All these years, I have had the news of the war only in print and on the radio: sounds of explosions, cries of the wounded. It is harsh enough.

But the other night I watched a program evaluating the current "surge" into Baghdad on the television. It was harsher. I jumped every time a bomb went off. Is this what people are seeing on the news every night? I asked Q, and he said that surely it must be.

Explosions -- a car backfiring will do it -- and the sight of twisted metal and broken masonry anywhere fill me with dread, and have ever since the World Trade Center was destroyed. And here were blocks and blocks of dread. I was not able to look at much of it. I could and did walk amidst the smoke and rubble week after week when it was real, and I will find the courage to do it again when it happens again for real, but I can't watch it all over again, time and time again, when it is over.

And what was demanded of me, really? So little. I was not wounded. I didn't carry a rifle. I could go home at the end of a shift, or back up to the church on 46th Street where the noise was just the noise of Hell's Kitchen: car horns, boom boxes, laughter and arguments, the voices of children. I could return to my world, to my home that was not lying in pieces in the ground, that was more or less as I had left it. I could take a shower and wash it all off.

The television program filled me with dread, then. Dread and a futile wish that I were there, anyway, dread or no, that there were something I could do to make it more bearable for those who cannot get away from it. I know I could surmount my dread if I had to, and why shouldn't I have to, just as they must?

Dread and anger, too: I thought then and still think that a military response was the wrong one to that terrible September. It was a crime committed by an international organization. It was a matter for intelligence and law enforcement, and anyone who thinks that police work is a poor second to military action has never lived in New York. It should never have started a war. It should never have brought about a situation in which such attacks are more likely, rather than less so.

So then what? I have no direct power over any of this.

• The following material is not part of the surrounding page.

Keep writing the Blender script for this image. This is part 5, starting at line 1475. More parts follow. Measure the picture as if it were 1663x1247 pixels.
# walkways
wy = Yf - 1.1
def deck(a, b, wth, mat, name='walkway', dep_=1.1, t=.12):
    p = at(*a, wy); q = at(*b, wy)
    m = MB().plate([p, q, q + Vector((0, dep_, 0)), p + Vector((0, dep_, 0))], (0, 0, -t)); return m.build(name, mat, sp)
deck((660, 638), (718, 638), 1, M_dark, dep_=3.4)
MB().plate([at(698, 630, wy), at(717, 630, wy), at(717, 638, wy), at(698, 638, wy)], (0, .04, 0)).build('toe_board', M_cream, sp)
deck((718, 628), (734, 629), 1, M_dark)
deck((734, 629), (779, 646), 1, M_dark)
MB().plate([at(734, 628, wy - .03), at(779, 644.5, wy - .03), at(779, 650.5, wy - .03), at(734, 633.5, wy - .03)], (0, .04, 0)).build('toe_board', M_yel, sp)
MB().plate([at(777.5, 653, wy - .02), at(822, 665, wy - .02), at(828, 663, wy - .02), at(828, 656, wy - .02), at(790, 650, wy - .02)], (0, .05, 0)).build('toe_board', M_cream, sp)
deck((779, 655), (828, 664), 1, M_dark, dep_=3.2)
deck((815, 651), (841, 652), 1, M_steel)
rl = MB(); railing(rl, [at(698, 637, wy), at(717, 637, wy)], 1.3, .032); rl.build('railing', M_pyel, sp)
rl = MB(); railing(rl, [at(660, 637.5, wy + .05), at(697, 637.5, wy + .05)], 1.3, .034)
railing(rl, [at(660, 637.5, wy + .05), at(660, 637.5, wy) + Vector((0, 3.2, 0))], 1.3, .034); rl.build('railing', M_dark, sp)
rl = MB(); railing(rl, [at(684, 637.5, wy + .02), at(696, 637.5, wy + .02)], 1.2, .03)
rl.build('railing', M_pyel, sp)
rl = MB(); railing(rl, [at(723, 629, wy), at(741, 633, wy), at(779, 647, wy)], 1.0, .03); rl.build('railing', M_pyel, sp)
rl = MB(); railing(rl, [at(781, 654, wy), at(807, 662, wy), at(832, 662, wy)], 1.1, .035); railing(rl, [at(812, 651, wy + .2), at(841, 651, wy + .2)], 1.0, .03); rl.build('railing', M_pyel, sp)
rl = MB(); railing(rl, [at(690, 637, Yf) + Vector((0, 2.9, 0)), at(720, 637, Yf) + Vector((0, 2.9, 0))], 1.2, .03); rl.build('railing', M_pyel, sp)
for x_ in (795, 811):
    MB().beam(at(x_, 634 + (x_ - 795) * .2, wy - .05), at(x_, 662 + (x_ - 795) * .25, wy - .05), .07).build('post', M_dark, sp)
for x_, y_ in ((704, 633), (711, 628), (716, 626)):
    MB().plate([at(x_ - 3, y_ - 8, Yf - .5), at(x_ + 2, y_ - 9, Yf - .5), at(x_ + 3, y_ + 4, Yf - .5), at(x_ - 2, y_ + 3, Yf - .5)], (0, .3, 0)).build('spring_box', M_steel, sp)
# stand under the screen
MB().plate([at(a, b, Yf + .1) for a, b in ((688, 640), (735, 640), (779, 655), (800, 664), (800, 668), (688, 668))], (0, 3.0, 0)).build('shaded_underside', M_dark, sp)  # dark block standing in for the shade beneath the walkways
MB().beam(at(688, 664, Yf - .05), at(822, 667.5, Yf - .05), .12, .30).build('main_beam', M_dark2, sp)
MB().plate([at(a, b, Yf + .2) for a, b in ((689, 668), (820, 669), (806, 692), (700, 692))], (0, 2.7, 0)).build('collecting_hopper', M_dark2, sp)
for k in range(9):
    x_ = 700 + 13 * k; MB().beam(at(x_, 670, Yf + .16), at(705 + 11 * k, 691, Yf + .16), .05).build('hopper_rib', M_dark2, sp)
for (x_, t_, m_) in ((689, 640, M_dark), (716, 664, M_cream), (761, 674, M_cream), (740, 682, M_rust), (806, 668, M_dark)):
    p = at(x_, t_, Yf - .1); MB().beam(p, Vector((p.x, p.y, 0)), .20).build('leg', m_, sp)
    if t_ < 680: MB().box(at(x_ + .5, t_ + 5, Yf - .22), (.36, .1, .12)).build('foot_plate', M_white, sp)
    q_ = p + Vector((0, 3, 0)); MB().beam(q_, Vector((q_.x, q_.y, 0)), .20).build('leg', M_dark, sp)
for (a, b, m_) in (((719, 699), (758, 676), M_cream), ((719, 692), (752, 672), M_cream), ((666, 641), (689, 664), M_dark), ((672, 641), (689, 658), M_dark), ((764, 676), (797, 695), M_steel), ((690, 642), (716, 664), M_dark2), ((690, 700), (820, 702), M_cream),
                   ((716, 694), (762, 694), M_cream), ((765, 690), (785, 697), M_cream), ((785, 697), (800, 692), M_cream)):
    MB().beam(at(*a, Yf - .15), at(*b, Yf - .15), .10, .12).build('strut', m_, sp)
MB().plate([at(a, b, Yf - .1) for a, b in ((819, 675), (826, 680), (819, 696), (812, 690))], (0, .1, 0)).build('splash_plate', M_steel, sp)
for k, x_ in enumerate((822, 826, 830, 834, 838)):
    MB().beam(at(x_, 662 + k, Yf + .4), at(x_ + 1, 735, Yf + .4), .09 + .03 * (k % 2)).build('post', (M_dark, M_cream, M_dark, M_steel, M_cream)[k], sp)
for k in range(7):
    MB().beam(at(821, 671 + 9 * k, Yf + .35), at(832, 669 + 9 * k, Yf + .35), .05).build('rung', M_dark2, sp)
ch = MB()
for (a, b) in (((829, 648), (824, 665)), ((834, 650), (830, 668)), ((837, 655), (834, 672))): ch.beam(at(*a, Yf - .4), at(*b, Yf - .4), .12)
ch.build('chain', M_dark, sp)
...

I do have the power of prayer, though, and so does everyone else. We may not have an obedient genie who must do as we command if we can just figure out how to summon him up, but we do have a God who is revealed in human history. We do have the power and the daily opportunity to join our spirits with those in terrible need and with those in power as well. When all I can do is sit and watch, that it still not all I can do: I can watch and pray. And God will be revealed. I not because I have summoned God. God was there already. But now I will see with my own eyes, and I will be there, too.